Unlike the other apps, you can cancel for free within five minutes of receiving the driver’s details, but a cancellation fee of $10 applies if you cancel later than that. That’s a good point of difference and does make it easier to jump onto the app if you’re looking for a ride.


Who Is The Cheapest?

It’s still hard to look past Uber as the best service across the country but with Taxify and Ola offering reduced rates compared to Uber outside of Sydney, if you’re travelling via ride-share outside of the country’s biggest city, you should look at all of the options. Uber’s current major benefits still remain the fact that they have the most drivers and the shortest wait times, but that doesn’t necessarily translate to savings, particularly in the peak busy periods.

What should you do? Riders just need to take advantage of all three apps and ‘shop around’. We’ve now got to the point in the ride-sharing economy where we can actually try and find the best deal at the time. For instance, if I was to catch a cab in Sydney today, I would probably go with Uber or Taxify still. Those in Melbourne might opt for Ola, who are currently running their free rides as a launch celebration.
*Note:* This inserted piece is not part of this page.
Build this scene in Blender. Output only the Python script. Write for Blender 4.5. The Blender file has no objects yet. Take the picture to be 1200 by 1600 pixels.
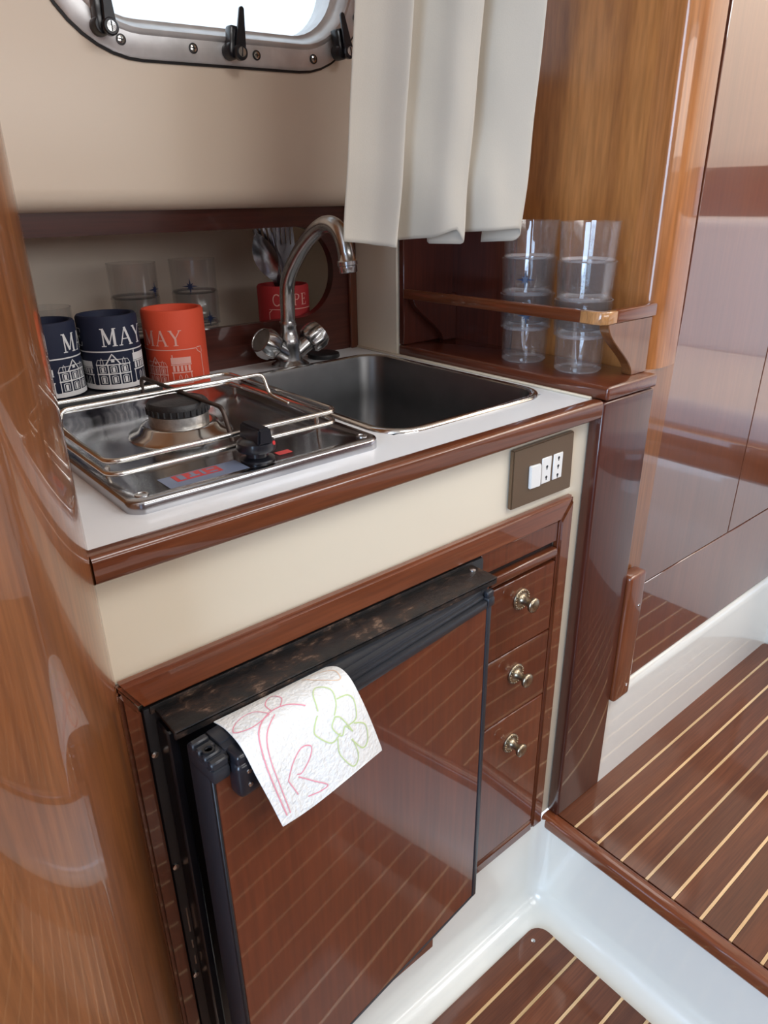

If you can skip the train this evening, that’s a relief in itself.

It will serve you well to sign up to all of them and stay on top of the promotions that are running. Just this past month, Taxify ran their 20% off promotion three times. As the popularity and driver numbers increase to Uber’s competitors, you may see these discounts fall away, but until then it is definitely best to keep your tapping finger ready across all three apps.

Here at Lifehacker, we will do our best to bring you the best of the ride-sharing deals when we find them, especially if you look at our morning deals round ups.

Update: A Taxify spokesperson confirmed that Taxify does not include a cancellation fee and that the booking fee is equivalent to Uber when taking into account charges and levys. The article has been amended to reflect as such.

Update [April 12]: Ola has now launched in Melbourne and several new promotions have begun. The article has been updated to reflect these changes.